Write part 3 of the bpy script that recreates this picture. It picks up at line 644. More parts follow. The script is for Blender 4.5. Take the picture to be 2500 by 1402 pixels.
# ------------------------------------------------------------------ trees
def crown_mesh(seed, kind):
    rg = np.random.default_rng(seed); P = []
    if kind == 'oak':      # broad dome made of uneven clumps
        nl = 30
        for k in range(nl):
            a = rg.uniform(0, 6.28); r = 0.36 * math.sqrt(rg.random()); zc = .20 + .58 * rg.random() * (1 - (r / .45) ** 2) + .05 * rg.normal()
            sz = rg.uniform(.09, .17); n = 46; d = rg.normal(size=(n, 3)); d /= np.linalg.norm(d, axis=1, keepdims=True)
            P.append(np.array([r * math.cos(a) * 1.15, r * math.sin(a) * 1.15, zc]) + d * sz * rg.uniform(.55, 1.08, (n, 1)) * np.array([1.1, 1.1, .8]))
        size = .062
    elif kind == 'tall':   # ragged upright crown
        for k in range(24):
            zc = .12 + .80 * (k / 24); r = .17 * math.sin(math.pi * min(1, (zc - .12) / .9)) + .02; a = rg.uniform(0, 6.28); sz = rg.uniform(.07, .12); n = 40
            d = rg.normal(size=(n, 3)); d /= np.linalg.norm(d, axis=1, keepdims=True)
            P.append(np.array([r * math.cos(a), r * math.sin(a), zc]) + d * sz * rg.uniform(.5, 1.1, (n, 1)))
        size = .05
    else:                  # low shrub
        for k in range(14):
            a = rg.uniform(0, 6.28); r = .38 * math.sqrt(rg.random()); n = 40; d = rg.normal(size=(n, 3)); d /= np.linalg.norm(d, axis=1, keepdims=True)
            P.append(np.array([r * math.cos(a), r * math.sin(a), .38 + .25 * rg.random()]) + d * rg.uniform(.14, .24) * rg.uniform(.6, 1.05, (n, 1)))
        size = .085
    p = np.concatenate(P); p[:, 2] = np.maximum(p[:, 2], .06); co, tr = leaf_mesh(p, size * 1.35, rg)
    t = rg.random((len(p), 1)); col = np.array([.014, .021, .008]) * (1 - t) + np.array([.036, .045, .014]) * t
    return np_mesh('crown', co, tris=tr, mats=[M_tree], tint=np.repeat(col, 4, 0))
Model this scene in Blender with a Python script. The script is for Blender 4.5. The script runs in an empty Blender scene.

What the task asks:
Show all lines above holding "Blender".

Written response:
Write part 3 of the bpy script that recreates this picture. It picks up at line 644. More parts follow. The script is for Blender 4.5. Take the picture to be 2500 by 1402 pixels.
Model this scene in Blender with a Python script. The script is for Blender 4.5. The script runs in an empty Blender scene.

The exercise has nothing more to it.